The Middle Sub-basin, including Lake Pontchartrain and its surrounding wetlands, contains shoreline (littoral) habitat as well as marshes and submerged aquatic vegetation (SAV’s). The health of these habitats is vital to sustaining the ecology of Lake Pontchartrain. A dead zone near the southeastern end of Lake Pontchartrain resulted from saltwater intrusion from Mississippi River Gulf Outlet (MRGO). With the MRGO’s closure in the summer of 2009, the habitats in this area should show signs of renewed health.

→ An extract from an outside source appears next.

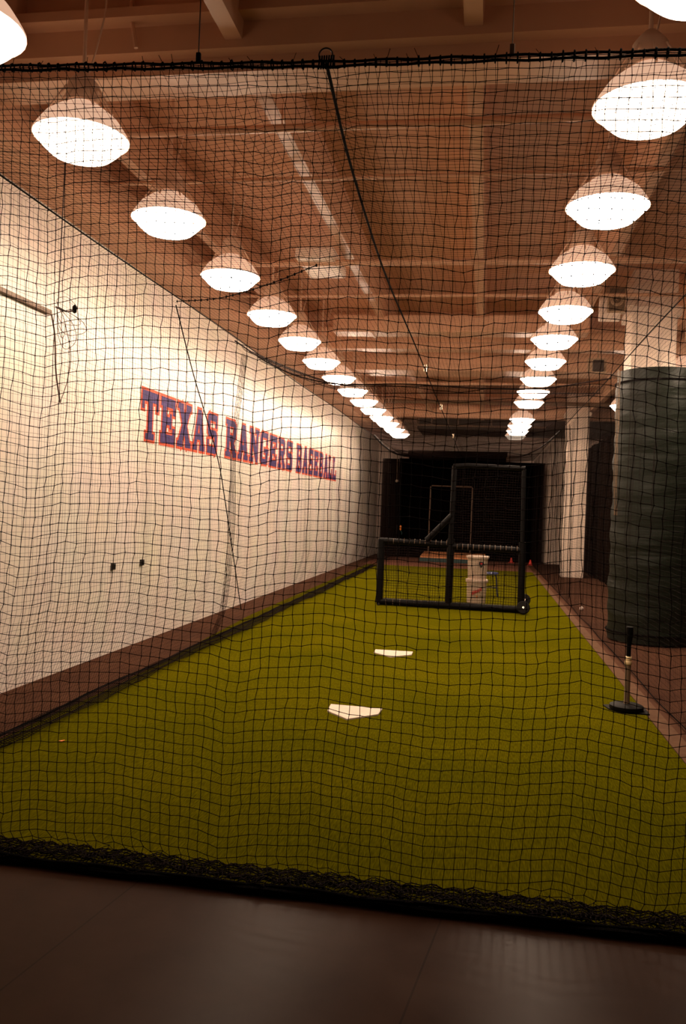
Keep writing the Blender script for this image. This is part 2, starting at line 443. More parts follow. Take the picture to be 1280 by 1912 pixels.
LY = [3.60, 4.79, 6.23, 7.84, 9.45, 10.93, 12.45, 14.0, 15.5, 17.0, 18.45, 19.95, 21.3, 22.8, 24.3]
RY = [3.52, 4.66, 6.15, 7.72, 9.26, 10.72, 12.26, 13.85, 15.3, 16.75, 19.74, 21.2, 22.6, 24.0]
proto = make_lamp(); used = False
lens_data = {'lens': next(c for c in proto.children if c.name.startswith('lamp_lens')).data}
for k_ in ('lens_soft', 'lens_dim'):
    lens_data[k_] = lens_data['lens'].copy(); lens_data[k_].materials[0] = M[k_]
def place_lamp(x, y, label, group, soft=None):
    global used
    o = proto if not used else copy_tree(proto); used = True
    o.location = (x, y, 3.86); tag(o, label, 'lamp', group)
    for ch in o.children:
        if ch.name.startswith('lamp_lens'): ch.data = lens_data[soft or 'lens']
    return o
for i, y in enumerate(LY):
    w = ordn[i] if i < len(LY)-1 else 'farthest'
    extra = ', cut by the picture edge' if i == 0 else ''
    place_lamp(-2.53, y, 'round lamp, %s in the white wall side row%s' % (w, extra), 'pendant lamps over the tunnel, left row', 'lens_soft' if i < 2 else None)
for i, y in enumerate(RY):
    w = ordn[i] if i < len(RY)-1 else 'farthest'
    extra = ', cut by the picture edge' if i == 0 else ''
    place_lamp(.77, y, 'round lamp, %s in the row on the column side%s' % (w, extra), 'pendant lamps over the tunnel, right row', 'lens_soft' if i < 2 else ('lens_dim' if i == 13 else None))
place_lamp(2.95, 10.7, 'glowing pendant lamp right of the near column, cut off by the picture edge', 'pendant lamps beyond the columns')
place_lamp(2.80, 12.9, 'glowing pendant lamp showing just above the top of the green padding', 'pendant lamps beyond the columns')
place_lamp(2.62, 17.0, 'pendant lamp showing as a sliver left of the green padding', 'pendant lamps beyond the columns')

# ------------------------------------------------------------------ nets
CELL = .0445
NX0, NX1, NY, NZ = -2.82, 1.54, 3.45, 3.50
def fold(x):            # sharp little pleats in the front net
    s = np.zeros_like(x)
    for c, w, a in ((-2.0, .16, -.035), (-.98, .13, -.032), (-.62, .22, .02), (-.12, .2, -.02), (.42, .22, .03), (.78, .16, -.028), (-1.5, .3, .02)):
        s += a * np.maximum(0, 1 - np.abs(x - c) / w)
    return s
xs = np.arange(NX0 + .03, NX1 + .01, CELL * .98)
zs = np.concatenate([np.linspace(.006, .085, 8), np.arange(.12, NZ - .02, CELL * 1.0), [NZ]])
X, Z = np.meshgrid(xs, zs, indexing='ij')
k = np.clip(Z / NZ, 0, 1)
lean = .045 * (k - .5) + .020 * smooth_noise(Z * .5, 3) * np.sin(X * 1.3 + 1)
PX = X + lean + .010 * smooth_noise(Z * .9 + X * .35, 5) + rng.normal(0, .0022, X.shape)
PZ = Z + fold(X + .05 * (1 - k)) * (1 - k**6) + .010 * smooth_noise(X * .8 + Z*.3, 9) * (1 - k**6) + rng.normal(0, .0022, X.shape)
topz = np.where(X < -.73, 3.52 + (-.73 - X) * .037, 3.52 - (X + .73) * .016) - .02 * np.exp(-((X + .73) / .1) ** 2)
PZ = np.where(k > .5, PZ + (topz - NZ) * np.clip((k - .5) * 2, 0, 1), PZ)
PZ = np.maximum(PZ, .006)
PY = NY + .05 * smooth_noise(X * .45 + .2 * Z, 11) * np.sin(np.pi * np.clip(k, 0, 1)) + .03*np.abs(fold(X))/.03*np.sin(np.pi*k)
low = np.clip(1 - Z / .16, 0, 1)
PY = PY + low * (.10 + .05 * np.sin(X * 60 + Z * 90)) * np.clip(1 - Z/.02*0, 0, 1)
fn = empty('backstop_net', (0, 0, 0), 'black knotted net hanging across the front of the tunnel, facing the viewer', 'net')
net_mesh('netting', np.stack([PX, PY, PZ], axis=2), .0017, .0044, parent=fn)
# net slack piled up on the floor along the bottom rope
xs2 = np.arange(NX0 + .03, NX1 + .01, .019); vs2 = np.arange(0, .40, .021)
A, B = np.meshgrid(xs2, vs2, indexing='ij')
bx = A + .01 * np.sin(B * 40 + A * 17); by = NY + .01 + B * .52 + .014 * np.sin(A * 31 + B * 50)
bz = .014 + .035 * np.abs(np.sin(B * 13 + .8 * np.sin(A * 5))) * (1 - B / .5) + .006 * np.sin(A * 70)
net_mesh('net_slack', np.stack([bx, by, np.maximum(bz, .015)], axis=2), .0026, .005, parent=fn)
bm = bmesh.new()
for q, (dy, dz, r) in enumerate(((0, .016, .016), (.022, .014, .012), (.008, .034, .010))):
    tube(bm, [(x, NY + dy + .006 * math.sin(x * 9 + q), dz + .004 * math.sin(x * 13 + q * 2)) for x in np.arange(NX0 + .03, NX1 + .05, .08)], r, 8)
obj('bottom_rope', bm, 'rope', fn, smooth=True)
def top_z(x): return (3.52 + (-.73 - x) * .037) if x < -.73 else (3.52 - (x + .73) * .016)
bm = bmesh.new(); bx_ = list(np.arange(NX0 + .03, NX1 + .05, .06))
for q, dz in enumerate((.010, -.010)):
    tube(bm, [(x, NY, top_z(x) + dz + .003 * math.sin(x * 23 + q * 2)) for x in bx_], .0055, 8)
for x in np.arange(NX0 + .03, NX1, CELL):                     # lashings
    z = top_z(x); w = .017 + random.uniform(-.003, .004)
    tube(bm, [(x, NY + w * math.cos(a), z + w * math.sin(a)) for a in np.linspace(0, 2*math.pi, 7, endpoint=False)], .0035, 5, closed=True)
    if random.random() < .35: tube(bm, [(x, NY, z + .01), (x + random.uniform(-.02, .02), NY - .01, z + .02 + random.uniform(.0, .03))], .0014, 4)
for q in range(7):                                           # bundle of lashings under the ring
    x = -.73 + (q - 3) * .010
    tube(bm, [(x, NY - .018, 3.52 - .03), (x + .004, NY - .02, 3.545)], .004, 5)
obj('head_rope', bm, 'rope', fn, smooth=True)
bm = bmesh.new(); tube(bm, [(-.735 + .029 * math.cos(a), NY, 3.558 + .029 * math.sin(a)) for a in np.linspace(0, 2*math.pi, 28, endpoint=False)], .0035, 8, closed=True)
obj('ring', bm, 'black_metal', fn, smooth=True)
for x, lab in ((-1.295, 'thin wire holding the net up, left of the ring'), (.035, 'thin wire with a small clamp holding the net up, right of the ring')):
    wt = empty('suspension_wire', (x, NY, top_z(x)), lab, 'wire')
    bm = bmesh.new(); tube(bm, [(0, 0, .02), (0, 0, CEIL - top_z(x))], .0028, 6); obj('wire', bm, 'wire' if x < 0 else 'tee_pole', wt)
    bm = bmesh.new(); box(bm, (-.010, -.008, .012), (.010, .008, .055), .003); obj('clamp', bm, 'conduit' if x > 0 else 'rope', wt)

# side nets
def side_net(name, x0, sgn, label, flare, Z1=NZ, y1=29.2, step=1.0):
    ys = np.arange(NY + .02, y1, CELL * step); zz = np.concatenate([np.linspace(.02, .10, 5), np.arange(.14, Z1 - .02, CELL), [Z1]])
    Yg, Zg = np.meshgrid(ys, zz, indexing='ij')
    lo = np.clip(1 - Zg / .95, 0, 1) ** 1.3
    rip = .035 * smooth_noise(Yg * .8, 21 + int(sgn)) + .02 * smooth_noise(Yg * 1.9 + Zg * .2, 25)
    Xg = x0 + sgn * (flare * lo + rip * np.sin(np.pi * np.clip(Zg / Z1, 0, 1)) ** .7 + .05)
    Xg = np.where(Zg >= Z1 - .001, x0, Xg)
    Yo = Yg + .022 * smooth_noise(Yg * .9, 31) * (1 - (Zg / Z1) ** 4) + rng.normal(0, .0015, Yg.shape)
    Zo = Zg + .012 * smooth_noise(Yg * .7 + Zg * .4, 33) * np.sin(np.pi * Zg / Z1)
    root = empty(name, (0, 0, 0), label, 'net')
    net_mesh('netting', np.stack([Xg, Yo, np.maximum(Zo, .018)], axis=2), .00092, .0023, parent=root)
    bm = bmesh.new(); tube(bm, [(x0, y, Z1 + .012 * math.sin(y * .9)) for y in np.arange(NY, y1, .3)], .0055, 6)
    obj('head_rope', bm, 'rope', root)
    bm = bmesh.new()
    tube(bm, [(x0 + sgn * (flare + .05 + .008 * math.sin(y * 2.1)), y, .030 + .006 * math.sin(y * 3)) for y in np.arange(NY + .05, y1, .25)], .010 if sgn < 0 else .005, 6)
    obj('bottom_rope', bm, 'rope', root)
    return root
ln = side_net('side_net', NX0, -1, 'black net hanging along the white wall, left side of the tunnel', .30)
rn = side_net('side_net', NX1, 1, 'black net hanging along the columns, right side of the tunnel', .02)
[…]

The Lower Sub-basin (St. Bernard and Plaquemines Parish) have habitats made of an historic chenier called the Bayou la Loutre ridge, brackish and saline marshes, shallow bays and sounds and the Chandeleur - Breton barrier island chain. This expanse of open water is fringed by swamps and marshes.   It is home to the bountiful crop of crabs, shrimp and oysters that depend on proper salinity levels. These fisheries provide recreation and livelihoods for many in the basin.

From the latter part of the 20th Century to the present, the estuary has been plagued by the results of poor planning and overdevelopment. Urban and agricultural runoff, sewage overflow, nonpoint source pollution and saltwater intrusion are the most pervasive of these problems. Loss of wetlands and their capacity to filter pollutants increases the damaging effect.

Our Pontchartrain Basin habitats provide important ecological, cultural, and economical benefits. LPBF works to protect all the habitats of the basin for the diverse array of plant and animal life which are critical to maintaining a healthy, vibrant community.